Close the USPS and 31,000 Locations as It Becomes a Polluter
The U.S. Postal Service, which already has among the largest fossil fuel-powered vehicle fleets in America, has elected to buy new delivery trucks for $11.3 billion. Only 10% of these will be electric powered. The total number of new gasoline-powered trucks will total nearly 148,000, according to The Washington Post, which also reported that the decision was against the “Biden administration officials’ objections that the multibillion-dollar contract would undercut the nation’s climate goals.”
The new purchase will not improve fuel efficiency compared to the current USPS fleet of trucks.
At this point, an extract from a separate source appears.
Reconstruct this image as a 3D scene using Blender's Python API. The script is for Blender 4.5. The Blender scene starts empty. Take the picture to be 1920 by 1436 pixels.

It will mean the postal system will be a major polluter for years to come.
Rivals FedEx and UPS already have begun to move toward electric-based fleets. FedEx recently bought 500 of these from General Motors. FedEx management said that it will buy nothing other than electric vehicles after 2025 and will have a fully electric fleet after 2040.
UPS has announced it has ordered 10,000 electric vehicles from U.K. manufacturer Arrival. UPS also made an investment in that company.
Additionally, the USPS, a thing of the past for several years, is slow, inefficient, poorly run and can be replaced by private enterprise. It has 31,000 offices, some of them in areas that have so few people that they do not get enough foot traffic to support them. It employs over 644,000 workers, over half a million of which have extremely high benefits, primarily negotiated by the American Postal Workers Union. The cost of these benefits alone, for both current and future retirees, is enough to swamp the USPS financially. The labor situation is similar to that of the car companies before GM and Chrysler went bankrupt in 2009.
Some of the 31,000 locations the USPS has could be sold and the money sent to the Treasury. Alternatively, UPS or FedEx could lease a number to use as service centers. The operating cost of each of these offices would be eliminated.
Closing the USPS would allow an end to the fiction that mail must be delivered six days a week. Daily mail delivery has almost no benefits. FedEx and UPS have extensive experience delivering mail periodically. Certainly, three deliveries a week would be adequate. It would be the financial responsibility of UPS and FedEx to do this without recourse to government money. There would be some cap on what they could charge businesses and individuals for mail, although that might be above current levels.
People nationwide have not been sufficiently encouraged to use email for correspondence and business documents. Although a huge amount of communication among Americans is done via email, the USPS had no reason to aggressively promote it as a low-cost option. The same is true with transactions that include payments, almost all of which can be done electronically, saving companies untold expenses and the public the cost of first-class stamps to send in checks.